Nadie esperaba, entonces, que esa feliz convergencia política se transformaría en lo contrario por la elección de mandatarios alejados en su visión y forma de encarar la proyección internacional de sus países. Menos aún, que disputaran la presidencia pro témpore de la AP e ignoraran la nitidez del artículo 7 de su tratado constitutivo: “La presidencia pro témpore será ejercida sucesivamente por cada una de las partes, en orden alfabético, por períodos anuales iniciados en enero”, sin añadir nada sobre su traspaso.
Pero a nadie se le ocurrió que el atrabiliario mandatario de uno de sus miembros, AMLO, se arrogaría la facultad de desconocer esa norma clave para el funcionamiento de la organización y vulnerara el principio de no intervención, antigua piedra angular de la política exterior mexicana.

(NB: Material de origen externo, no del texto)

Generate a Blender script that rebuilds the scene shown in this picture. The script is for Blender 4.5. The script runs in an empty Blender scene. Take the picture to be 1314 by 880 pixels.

Solo para apoyar el descarado golpe televisado de Pedro Castillo, y exhibiendo un desvergonzado machismo, AMLO calificó de “espurio” al gobierno constitucional de la presidenta Boluarte y decidió secuestrar la presidencia pro témpore de la AP. Prepotentemente, paralizó las cumbres presidenciales que fueron su principal motor. Peor aún, el mandatario colombiano Petro quiso coincidir con AMLO por afinidad política. No se escucharon las pertinentes consultas propuestas por el Perú que solo fueron delicadamente respaldadas por el canciller de Chile.
México y Colombia han congelado la Alianza del Pacífico, la han politizado para defender a un golpista proscrito como Pedro Castillo. Enhorabuena, su Consejo Empresarial (CEAP) está activo y la mantiene viva.
Felizmente los gobiernos pasan y su huella en la vida internacional suele ser efímera.